/ 19 March 2013

Arms commission ‘open minded’ about investigating ANC

Arms Commission 'open Minded' About Investigating Anc

Spokesperson William Baloyi said on Tuesday the commission should be given space to complete its investigations and to focus on preparations for the upcoming hearings.

The commission, commonly known as the Seriti commission, is investigating South Africa's controversial, multibillion-rand arms deal scandal.

Baloyi said it was concerned about perceptions that the commission did not intend, or seemed to avoid, probing allegations of corruption, fraud and other wrongdoing against the ANC, its officials, members and other people associated with it.

Recent news reports highlighted a letter commission chairperson Judge Willie Seriti sent to attorneys Abrahams Kiewits Incorporated of Cape Town on February 26, in response to a demand they made on behalf of their client, veteran anti-arms deal campaigner Terry Crawford-Browne.

They demanded that the commission summons the ANC and its officials to appear to answer allegations against them and produce certain documents.

In his letter, Seriti stated that no evidence implicating the African National Congress had been brought to the commission's attention. Baloyi said on Tuesday the statement that the commission was not aware of the "evidence implicating the ANC" had been blown out of proportion.

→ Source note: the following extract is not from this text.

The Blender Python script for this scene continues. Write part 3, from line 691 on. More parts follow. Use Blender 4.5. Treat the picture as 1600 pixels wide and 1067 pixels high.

"The demand to summons the ANC is a typical example of another unfortunate experience that the commission has had in its interaction with Mr Terry Crawford-Browne and his attorneys, namely, the persistent attempt to prescribe to the commission how to conduct its work; in particular, whom to call to appear before it and at what stage."

Allegations
Evidence and allegations were not the same thing, Baloyi said. The commission was fully aware of the various allegations levelled against some officials and members of the ANC and other people associated with it.

These allegations formed part of the ongoing investigations the commission was busy with. Baloyi said there was a tendency for some people, including some media practitioners and commentators, to elevate allegations to the status of evidence before they had been tested.

"The fact is that even if there is evidence in the public domain implicating some people, it still has to be tested for veracity and credibility before conclusions can be drawn," Baloyi said.

The commission was in possession of massive documentation containing information implicating many people and entities in the subject matter of its investigations.

"The public must understand that before the information is properly interrogated in the upcoming public hearings, the commission cannot be party to any exercise to canvass it in the public domain and bandy around the names of those implicated," Baloyi said.

"We have a duty to safeguard the information placed at our disposal and not to divulge it prematurely."

Commission of inquiry
​The public hearings were due to start on August 5 and run until the end of November. A revised programme of action and a schedule of witnesses to be called, the dates on which each would appear, as well as the venue of the hearings would be released to the public timeously before that date.

"We trust that everybody, including the media, will give this commission the space to focus on the preparations for those upcoming hearings and complete its investigations," Baloyi said.

In October 2011 President Jacob Zuma announced that Seriti, a Supreme Court of Appeal judge, would chair the three-man commission of inquiry, assisted by judges Hendrick Musi and Francis Legodi.

In January, one of the commission's senior investigators, lawyer Norman Moabi, accused it of having a second agenda. Moabi, a former acting judge from Pretoria, alleged in a letter leaked to media that the commission was not transparent and concealed a "second agenda".

Moabi wrote in the letter, addressed to Seriti, that he was resigning because of interference and because he had lost faith in the commission's work.

In May 2012, commission secretary Mvuseni Ngubane was found dead in his car in Pinetown, KwaZulu-Natal. Police said a suicide note was found near the body, but parts of it were illegible because of blood stains. It was thus not clear why he committed suicide.

Zuma charged
Ngubane would have been responsible for managing the commission's budget and ensuring it had administrative support.

The multibillion-rand arms deal has dogged South Africa's politics since it was signed in 1999, after then Pan Africanist Congress MP Patricia de Lille raised allegations of corruption in Parliament.

Zuma was himself charged with corruption after his financial adviser Schabir Shaik, who had a tender to supply part of the requirements, was found to have facilitated a bribe for him from a French arms company.